- Given records

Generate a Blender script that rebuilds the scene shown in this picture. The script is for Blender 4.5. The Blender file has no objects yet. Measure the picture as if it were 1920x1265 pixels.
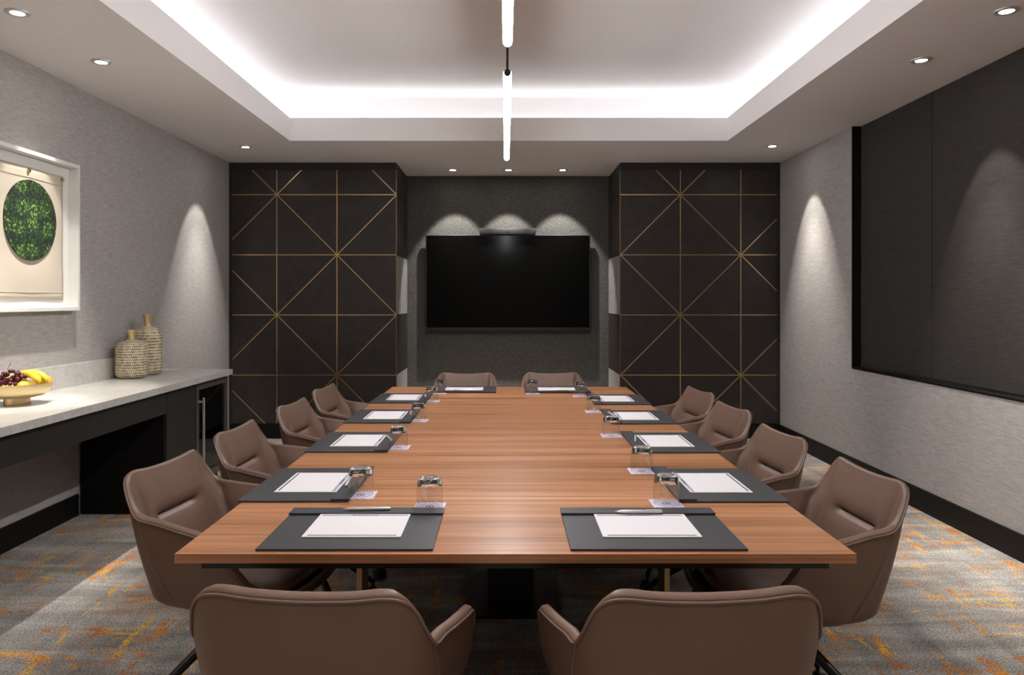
import bpy, bmesh, math, random
from math import sin, cos, pi, radians as R
from mathutils import Vector, Matrix
random.seed(7)
S = bpy.context.scene
C = S.collection

# ------------------------------------------------------------------ camera
cam_d = bpy.data.cameras.new('camera')
cam = bpy.data.objects.new('camera', cam_d); C.objects.link(cam)
CAMZ = 1.32
cam.location = (0, 0, CAMZ); cam.rotation_euler = (R(90), 0, 0)
cam_d.sensor_width = 36; cam_d.lens = 1376/1920*36
cam_d.shift_x = 12/1920; cam_d.shift_y = -70.5/1920
cam_d.clip_start = 0.02
S.camera = cam
# ------------------------------------------------------------------ world, exposure
w = bpy.data.worlds.new('world'); S.world = w; w.use_nodes = True
w.node_tree.nodes['Background'].inputs[0].default_value = (0, 0, 0, 1)
w.node_tree.nodes['Background'].inputs[1].default_value = 0.0
S.view_settings.view_transform = 'Standard'; S.view_settings.look = 'None'
S.view_settings.exposure = 1.46; S.view_settings.gamma = 1.0
S.view_settings.use_curve_mapping = False
try:
    S.cycles.max_bounces = 10; S.cycles.diffuse_bounces = 5; S.cycles.glossy_bounces = 4
    S.cycles.transmission_bounces = 10; S.cycles.transparent_max_bounces = 8
    S.cycles.sample_clamp_indirect = 4.0; S.cycles.use_denoising = True
    S.cycles.caustics_refractive = True; S.cycles.caustics_reflective = False
except Exception: pass
# room measures (metres)
XL, XR, YF, YB, ZC, YT = -2.63, 2.61, 6.98, 7.74, 2.625, 7.74
YN = -1.4
TX0, TX1, TY0, TY1 = -1.77, 1.82, 0.55, 6.02      # opening of the ceiling tray
ZLIP, ZUP = 2.813, 3.075
WARM = (1.0, .95, .88); COOL = (.955, .975, 1.0)
P_COVE, P_SPOT, P_TVSPOT, E_TUBE = 3.6, 28.5, 40.0, 41.0

def area_light(name, loc, sx, sy, power, col, rot, parent=None):
    d = bpy.data.lights.new(name, 'AREA'); d.shape = 'RECTANGLE'; d.size = sx; d.size_y = sy
    d.energy = power; d.color = col
    o = bpy.data.objects.new(name, d); C.objects.link(o); o.location = loc; o.rotation_euler = rot
    if parent: o.parent = parent
    return o

# ------------------------------------------------------------------ materials
def new_mat(name):
    m = bpy.data.materials.new(name); m.use_nodes = True
    return m, m.node_tree.nodes, m.node_tree.links, m.node_tree.nodes['Principled BSDF']
def sp(b, k, v):
    if k in b.inputs: b.inputs[k].default_value = v
def mat(name, col, rough=.5, metal=0, spec=.5, coat=0, emis=None, es=0, bump=None):
    m, n, l, b = new_mat(name)
    sp(b, 'Base Color', (*col, 1)); sp(b, 'Roughness', rough); sp(b, 'Metallic', metal)
    sp(b, 'Specular IOR Level', spec); sp(b, 'Coat Weight', coat)
    if emis: sp(b, 'Emission Color', (*emis, 1)); sp(b, 'Emission Strength', es)
    if bump:
        add_bump(n, l, b, *bump)
    return m
def node(n, t, **kw):
    x = n.new(t)
    for k, v in kw.items(): setattr(x, k, v)
    return x
def coords(n, l, scale, obj=False):
    if obj:
        tc = n.new('ShaderNodeTexCoord'); src = tc.outputs['Object']
    else:
        tc = n.new('ShaderNodeNewGeometry'); src = tc.outputs['Position']
    mp = n.new('ShaderNodeMapping'); mp.inputs['Scale'].default_value = scale
    l.new(src, mp.inputs['Vector']); return mp.outputs['Vector']
def noise(n, l, vec, scale, detail=2, rough=.5, dist=0):
    t = n.new('ShaderNodeTexNoise'); t.inputs['Scale'].default_value = scale
    t.inputs['Detail'].default_value = detail; t.inputs['Roughness'].default_value = rough
    t.inputs['Distortion'].default_value = dist
    l.new(vec, t.inputs['Vector']); return t.outputs['Fac']
def ramp(n, l, fac, stops, interp='LINEAR'):
    r = n.new('ShaderNodeValToRGB'); r.color_ramp.interpolation = interp
    el = r.color_ramp.elements
    while len(el) < len(stops): el.new(.5)
    for e, (p, c) in zip(el, stops):
        e.position = p; e.color = (*c, 1) if len(c) == 3 else c
    l.new(fac, r.inputs['Fac']); return r.outputs['Color']
def mix(n, l, fac, a, b, mode='MIX'):
    m = n.new('ShaderNodeMix'); m.data_type = 'RGBA'; m.blend_type = mode
    for sock, v in ((m.inputs['Factor'], fac), (m.inputs['A'] if False else m.inputs[6], a), (m.inputs[7], b)):
        if isinstance(v, (int, float)): sock.default_value = v
        elif isinstance(v, tuple): sock.default_value = (*v, 1)
        else: l.new(v, sock)
    return m.outputs[2]
def math_n(n, l, op, a, b=None):
    m = n.new('ShaderNodeMath'); m.operation = op
    for i, v in enumerate((a, b)):
        if v is None: continue
        if isinstance(v, (int, float)): m.inputs[i].default_value = v
        else: l.new(v, m.inputs[i])
    return m.outputs[0]
def bump_from(n, l, b, h, strength, dist=.002):
    bp = n.new('ShaderNodeBump'); bp.inputs['Strength'].default_value = strength
    bp.inputs['Distance'].default_value = dist
    l.new(h, bp.inputs['Height']); l.new(bp.outputs[0], b.inputs['Normal'])
def add_bump(n, l, b, scale, strength, dist=.002):
    v = coords(n, l, (1, 1, 1), True)
    bump_from(n, l, b, noise(n, l, v, scale, 3), strength, dist)

M = {}
M['plaster'] = mat('ceiling_plaster', (.85, .83, .83), .8, spec=.2)
M['cream_paper'] = mat('cream_paper', (.50, .44, .355), .8)
M['white_frame'] = mat('white_frame', (.70, .69, .66), .4)
M['black_base'] = mat('black_baseboard', (.0055, .005, .005), .5, spec=.2)
M['black_lacquer'] = mat('black_wood', (.017, .017, .016), .45, spec=.4)
M['black_metal'] = mat('black_metal', (.012, .012, .013), .35, metal=.3)
M['black_plastic'] = mat('black_plastic', (.008, .008, .008), .45)
M['brass'] = mat('brass', (.62, .43, .22), .28, metal=1)
M['gold_metal'] = mat('champagne_metal', (.72, .57, .30), .36, metal=.75)
M['steel'] = mat('brushed_steel', (.70, .68, .64), .42, metal=.7)
M['bronze'] = mat('bronze_bar', (.30, .21, .11), .35, metal=.9)
M['paper'] = mat('white_paper', (.70, .67, .685), .8)
M['ink'] = mat('navy_ink', (.045, .045, .075), .7)
M['screen'] = mat('tv_screen', (.0015, .0015, .0015), .12, spec=.08)
M['pen'] = mat('pen_silver', (.75, .72, .70), .3, metal=.6)
M['lens'] = mat('lamp_lens', (1, 1, 1), .5, emis=(1, .95, .86), es=30)
M['led'] = mat('led_strip', (1, 1, 1), .5, emis=COOL, es=3)
M['tube'] = mat('light_tube', (1, 1, 1), .5, emis=(1, .99, .995), es=E_TUBE)
M['ring'] = mat('lamp_ring', (.6, .58, .56), .35, metal=.3)
M['orange'] = mat('orange_peel', (.85, .33, .02), .45, bump=(160, .3))
M['mango'] = mat('mango_skin', (.85, .42, .03), .4)
M['banana'] = mat('banana_skin', (.86, .62, .03), .45)
M['stem'] = mat('green_stem', (.16, .17, .06), .6)
M['grape'] = mat('grape_skin', (.09, .012, .022), .25, coat=.3)
M['cap_blue'] = mat('blue_cap', (.05, .15, .3), .4)

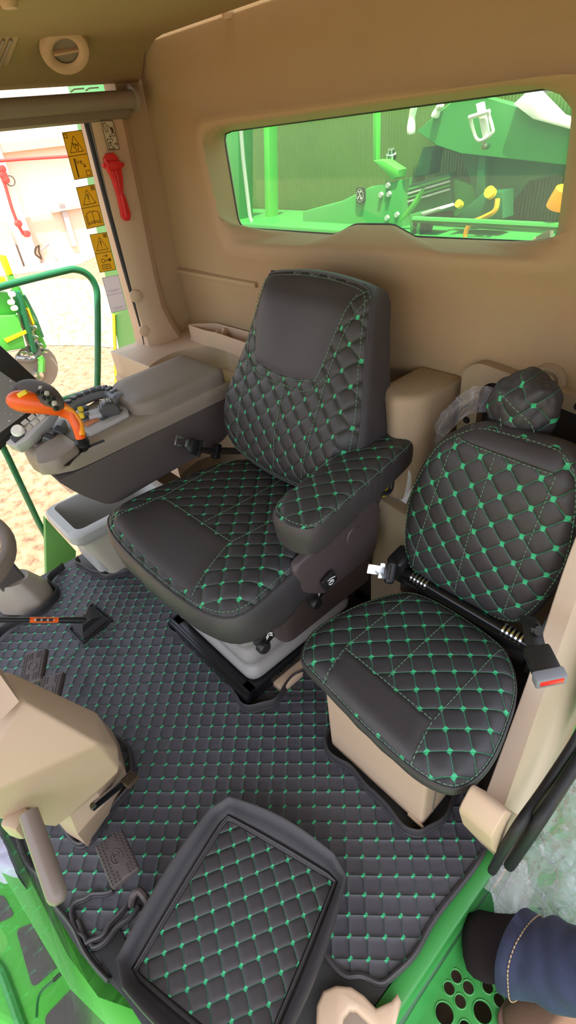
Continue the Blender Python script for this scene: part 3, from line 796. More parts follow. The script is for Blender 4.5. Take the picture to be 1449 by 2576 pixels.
# left armrest: quilted sleeve over a shell
U_ = Vector((-.13, .99, 0)).normalized(); S_ = Vector((.99, .13, 0)).normalized()
ctrl = [(-.055, .0), (0, -.018), (.05, -.008), (.066, .03), (.068, .15), (.068, .30), (.066, .42), (.05, .462), (0, .472), (-.05, .462), (-.066, .42), (-.068, .30), (-.072, .15), (-.072, .05)]
arm = Pad([(a, b) for a, b in ctrl], (-.742, .598, .785), S_, U_, (0, 0, 1), 0, .012, .014, lambda u, v: -.012 * max(0, (.10 - v) / .12) ** 2, centre=(0, .225))
at = make('armrest', arm.top(), Q_ARM, seat)
make('armrest_sleeve', arm.skirt([(0, 0), (.005, .010), (.006, .03), (.001, lambda q: .075 - .02 * (q.y / .45)), (-.014, lambda q: .085 - .02 * (q.y / .45)), (-.04, lambda q: .085 - .02 * (q.y / .45))], .002), 'leather', at)
make('seam_stitching', arm.stitch_ring(.965), 'stitch', at)
bm = loft([[arm.P(q.x * k, .24 + (q.y - .24) * k2, w) for q in arm.ring] for k, k2, w in ((.86, .93, -.06), (.84, .92, -.085), (.6, .85, -.105))], caps=(True, True))
make('armrest_shell', bm, 'seat_shell', at)
bm = BM(); add_prism(bm, rounded([(.86, .72), (1.02, .72), (1.03, .76), (.95, .62), (.90, .56)], .02), 'x', -.80, -.77, .006)
make('armrest_pivot', bm, 'seat_shell', at)
make('armrest_handle', tube(catmull([onx(965, 1158, -.742), onx(980, 1170, -.742), onx(986, 1195, -.742), onx(985, 1225, -.742), onx(974, 1240, -.742), onx(945, 1240, -.755)], 6), .0065, seg=8), 'blackplastic', at)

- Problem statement
Repeat exactly the lines from the first line of the records above through the line containing "C = S.collection", both included. Leave out the pictures.

- Solution
Generate a Blender script that rebuilds the scene shown in this picture. The script is for Blender 4.5. The Blender file has no objects yet. Measure the picture as if it were 1920x1265 pixels.
import bpy, bmesh, math, random
from math import sin, cos, pi, radians as R
from mathutils import Vector, Matrix
random.seed(7)
S = bpy.context.scene
C = S.collection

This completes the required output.